What you should do:
Print out every line, exactly as written.

Raw data:
_ _ _ _ _
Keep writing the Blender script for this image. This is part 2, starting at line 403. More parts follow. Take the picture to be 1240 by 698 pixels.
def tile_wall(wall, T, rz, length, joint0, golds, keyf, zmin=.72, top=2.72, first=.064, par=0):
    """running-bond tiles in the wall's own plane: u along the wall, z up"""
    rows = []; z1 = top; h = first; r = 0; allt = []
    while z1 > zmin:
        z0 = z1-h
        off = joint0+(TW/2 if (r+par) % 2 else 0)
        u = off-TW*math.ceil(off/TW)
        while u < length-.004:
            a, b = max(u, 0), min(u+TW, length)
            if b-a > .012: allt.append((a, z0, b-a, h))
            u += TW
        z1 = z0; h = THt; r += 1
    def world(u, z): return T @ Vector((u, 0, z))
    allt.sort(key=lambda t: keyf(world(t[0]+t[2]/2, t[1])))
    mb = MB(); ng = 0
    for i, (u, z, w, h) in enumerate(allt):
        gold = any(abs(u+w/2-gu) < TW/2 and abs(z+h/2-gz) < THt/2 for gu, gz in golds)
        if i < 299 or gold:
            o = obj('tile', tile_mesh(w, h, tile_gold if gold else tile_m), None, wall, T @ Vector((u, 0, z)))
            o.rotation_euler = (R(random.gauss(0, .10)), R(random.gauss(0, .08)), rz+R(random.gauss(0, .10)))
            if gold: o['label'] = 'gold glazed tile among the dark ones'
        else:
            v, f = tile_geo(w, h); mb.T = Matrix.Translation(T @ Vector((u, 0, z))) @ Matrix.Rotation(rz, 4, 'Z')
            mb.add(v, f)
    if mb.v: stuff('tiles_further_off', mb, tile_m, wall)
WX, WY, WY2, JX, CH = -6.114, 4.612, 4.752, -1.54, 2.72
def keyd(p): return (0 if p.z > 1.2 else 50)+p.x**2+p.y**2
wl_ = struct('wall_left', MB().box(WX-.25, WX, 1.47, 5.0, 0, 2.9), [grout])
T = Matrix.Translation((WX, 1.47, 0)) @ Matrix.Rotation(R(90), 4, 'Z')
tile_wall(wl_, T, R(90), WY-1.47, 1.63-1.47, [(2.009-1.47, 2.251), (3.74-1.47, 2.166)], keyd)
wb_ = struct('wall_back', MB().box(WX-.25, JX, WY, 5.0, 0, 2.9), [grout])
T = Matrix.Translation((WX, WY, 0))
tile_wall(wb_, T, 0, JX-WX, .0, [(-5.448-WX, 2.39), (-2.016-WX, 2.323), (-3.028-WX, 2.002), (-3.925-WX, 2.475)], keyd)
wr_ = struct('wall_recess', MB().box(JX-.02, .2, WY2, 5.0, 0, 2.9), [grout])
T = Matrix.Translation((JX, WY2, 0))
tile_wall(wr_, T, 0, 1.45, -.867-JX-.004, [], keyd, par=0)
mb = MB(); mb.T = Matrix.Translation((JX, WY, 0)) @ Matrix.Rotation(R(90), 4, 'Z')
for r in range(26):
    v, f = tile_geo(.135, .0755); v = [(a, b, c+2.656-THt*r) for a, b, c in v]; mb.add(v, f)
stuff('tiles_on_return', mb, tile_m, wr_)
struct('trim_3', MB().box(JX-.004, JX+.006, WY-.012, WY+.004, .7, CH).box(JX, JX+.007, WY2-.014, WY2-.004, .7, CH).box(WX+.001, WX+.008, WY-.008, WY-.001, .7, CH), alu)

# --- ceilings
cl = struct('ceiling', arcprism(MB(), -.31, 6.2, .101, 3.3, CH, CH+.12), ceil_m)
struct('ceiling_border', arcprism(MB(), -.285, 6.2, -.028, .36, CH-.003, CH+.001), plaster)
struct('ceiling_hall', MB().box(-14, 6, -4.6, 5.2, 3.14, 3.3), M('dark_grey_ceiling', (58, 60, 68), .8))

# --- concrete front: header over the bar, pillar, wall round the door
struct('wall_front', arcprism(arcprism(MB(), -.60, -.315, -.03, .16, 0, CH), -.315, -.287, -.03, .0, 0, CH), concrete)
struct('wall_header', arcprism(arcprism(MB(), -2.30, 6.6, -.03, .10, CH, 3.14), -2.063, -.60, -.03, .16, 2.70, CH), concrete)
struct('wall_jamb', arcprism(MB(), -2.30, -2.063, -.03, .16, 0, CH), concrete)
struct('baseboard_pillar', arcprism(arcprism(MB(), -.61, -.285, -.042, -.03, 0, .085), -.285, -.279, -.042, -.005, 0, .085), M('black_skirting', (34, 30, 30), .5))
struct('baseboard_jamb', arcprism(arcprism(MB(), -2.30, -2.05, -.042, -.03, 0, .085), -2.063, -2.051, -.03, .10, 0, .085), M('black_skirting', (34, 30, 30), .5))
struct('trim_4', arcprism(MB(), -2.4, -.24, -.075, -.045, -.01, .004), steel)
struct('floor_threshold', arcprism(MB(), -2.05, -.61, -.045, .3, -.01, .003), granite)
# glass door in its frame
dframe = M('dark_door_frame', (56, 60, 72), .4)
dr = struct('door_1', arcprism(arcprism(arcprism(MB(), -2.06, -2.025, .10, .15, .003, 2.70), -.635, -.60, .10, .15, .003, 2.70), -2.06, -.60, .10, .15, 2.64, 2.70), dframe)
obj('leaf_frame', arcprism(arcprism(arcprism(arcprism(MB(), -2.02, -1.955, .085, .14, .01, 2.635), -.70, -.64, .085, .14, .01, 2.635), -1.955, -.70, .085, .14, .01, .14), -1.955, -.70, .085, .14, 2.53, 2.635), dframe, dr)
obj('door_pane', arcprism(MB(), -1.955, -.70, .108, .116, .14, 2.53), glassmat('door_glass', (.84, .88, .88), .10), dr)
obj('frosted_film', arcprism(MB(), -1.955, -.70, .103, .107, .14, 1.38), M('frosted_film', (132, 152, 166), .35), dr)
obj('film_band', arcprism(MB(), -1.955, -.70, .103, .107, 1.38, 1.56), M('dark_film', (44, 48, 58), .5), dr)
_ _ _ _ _
Result of the task:
Keep writing the Blender script for this image. This is part 2, starting at line 403. More parts follow. Take the picture to be 1240 by 698 pixels.
def tile_wall(wall, T, rz, length, joint0, golds, keyf, zmin=.72, top=2.72, first=.064, par=0):
    """running-bond tiles in the wall's own plane: u along the wall, z up"""
    rows = []; z1 = top; h = first; r = 0; allt = []
    while z1 > zmin:
        z0 = z1-h
        off = joint0+(TW/2 if (r+par) % 2 else 0)
        u = off-TW*math.ceil(off/TW)
        while u < length-.004:
            a, b = max(u, 0), min(u+TW, length)
            if b-a > .012: allt.append((a, z0, b-a, h))
            u += TW
        z1 = z0; h = THt; r += 1
    def world(u, z): return T @ Vector((u, 0, z))
    allt.sort(key=lambda t: keyf(world(t[0]+t[2]/2, t[1])))
    mb = MB(); ng = 0
    for i, (u, z, w, h) in enumerate(allt):
        gold = any(abs(u+w/2-gu) < TW/2 and abs(z+h/2-gz) < THt/2 for gu, gz in golds)
        if i < 299 or gold:
            o = obj('tile', tile_mesh(w, h, tile_gold if gold else tile_m), None, wall, T @ Vector((u, 0, z)))
            o.rotation_euler = (R(random.gauss(0, .10)), R(random.gauss(0, .08)), rz+R(random.gauss(0, .10)))
            if gold: o['label'] = 'gold glazed tile among the dark ones'
        else:
            v, f = tile_geo(w, h); mb.T = Matrix.Translation(T @ Vector((u, 0, z))) @ Matrix.Rotation(rz, 4, 'Z')
            mb.add(v, f)
    if mb.v: stuff('tiles_further_off', mb, tile_m, wall)
WX, WY, WY2, JX, CH = -6.114, 4.612, 4.752, -1.54, 2.72
def keyd(p): return (0 if p.z > 1.2 else 50)+p.x**2+p.y**2
wl_ = struct('wall_left', MB().box(WX-.25, WX, 1.47, 5.0, 0, 2.9), [grout])
T = Matrix.Translation((WX, 1.47, 0)) @ Matrix.Rotation(R(90), 4, 'Z')
tile_wall(wl_, T, R(90), WY-1.47, 1.63-1.47, [(2.009-1.47, 2.251), (3.74-1.47, 2.166)], keyd)
wb_ = struct('wall_back', MB().box(WX-.25, JX, WY, 5.0, 0, 2.9), [grout])
T = Matrix.Translation((WX, WY, 0))
tile_wall(wb_, T, 0, JX-WX, .0, [(-5.448-WX, 2.39), (-2.016-WX, 2.323), (-3.028-WX, 2.002), (-3.925-WX, 2.475)], keyd)
wr_ = struct('wall_recess', MB().box(JX-.02, .2, WY2, 5.0, 0, 2.9), [grout])
T = Matrix.Translation((JX, WY2, 0))
tile_wall(wr_, T, 0, 1.45, -.867-JX-.004, [], keyd, par=0)
mb = MB(); mb.T = Matrix.Translation((JX, WY, 0)) @ Matrix.Rotation(R(90), 4, 'Z')
for r in range(26):
    v, f = tile_geo(.135, .0755); v = [(a, b, c+2.656-THt*r) for a, b, c in v]; mb.add(v, f)
stuff('tiles_on_return', mb, tile_m, wr_)
struct('trim_3', MB().box(JX-.004, JX+.006, WY-.012, WY+.004, .7, CH).box(JX, JX+.007, WY2-.014, WY2-.004, .7, CH).box(WX+.001, WX+.008, WY-.008, WY-.001, .7, CH), alu)

# --- ceilings
cl = struct('ceiling', arcprism(MB(), -.31, 6.2, .101, 3.3, CH, CH+.12), ceil_m)
struct('ceiling_border', arcprism(MB(), -.285, 6.2, -.028, .36, CH-.003, CH+.001), plaster)
struct('ceiling_hall', MB().box(-14, 6, -4.6, 5.2, 3.14, 3.3), M('dark_grey_ceiling', (58, 60, 68), .8))

# --- concrete front: header over the bar, pillar, wall round the door
struct('wall_front', arcprism(arcprism(MB(), -.60, -.315, -.03, .16, 0, CH), -.315, -.287, -.03, .0, 0, CH), concrete)
struct('wall_header', arcprism(arcprism(MB(), -2.30, 6.6, -.03, .10, CH, 3.14), -2.063, -.60, -.03, .16, 2.70, CH), concrete)
struct('wall_jamb', arcprism(MB(), -2.30, -2.063, -.03, .16, 0, CH), concrete)
struct('baseboard_pillar', arcprism(arcprism(MB(), -.61, -.285, -.042, -.03, 0, .085), -.285, -.279, -.042, -.005, 0, .085), M('black_skirting', (34, 30, 30), .5))
struct('baseboard_jamb', arcprism(arcprism(MB(), -2.30, -2.05, -.042, -.03, 0, .085), -2.063, -2.051, -.03, .10, 0, .085), M('black_skirting', (34, 30, 30), .5))
struct('trim_4', arcprism(MB(), -2.4, -.24, -.075, -.045, -.01, .004), steel)
struct('floor_threshold', arcprism(MB(), -2.05, -.61, -.045, .3, -.01, .003), granite)
# glass door in its frame
dframe = M('dark_door_frame', (56, 60, 72), .4)
dr = struct('door_1', arcprism(arcprism(arcprism(MB(), -2.06, -2.025, .10, .15, .003, 2.70), -.635, -.60, .10, .15, .003, 2.70), -2.06, -.60, .10, .15, 2.64, 2.70), dframe)
obj('leaf_frame', arcprism(arcprism(arcprism(arcprism(MB(), -2.02, -1.955, .085, .14, .01, 2.635), -.70, -.64, .085, .14, .01, 2.635), -1.955, -.70, .085, .14, .01, .14), -1.955, -.70, .085, .14, 2.53, 2.635), dframe, dr)
obj('door_pane', arcprism(MB(), -1.955, -.70, .108, .116, .14, 2.53), glassmat('door_glass', (.84, .88, .88), .10), dr)
obj('frosted_film', arcprism(MB(), -1.955, -.70, .103, .107, .14, 1.38), M('frosted_film', (132, 152, 166), .35), dr)
obj('film_band', arcprism(MB(), -1.955, -.70, .103, .107, 1.38, 1.56), M('dark_film', (44, 48, 58), .5), dr)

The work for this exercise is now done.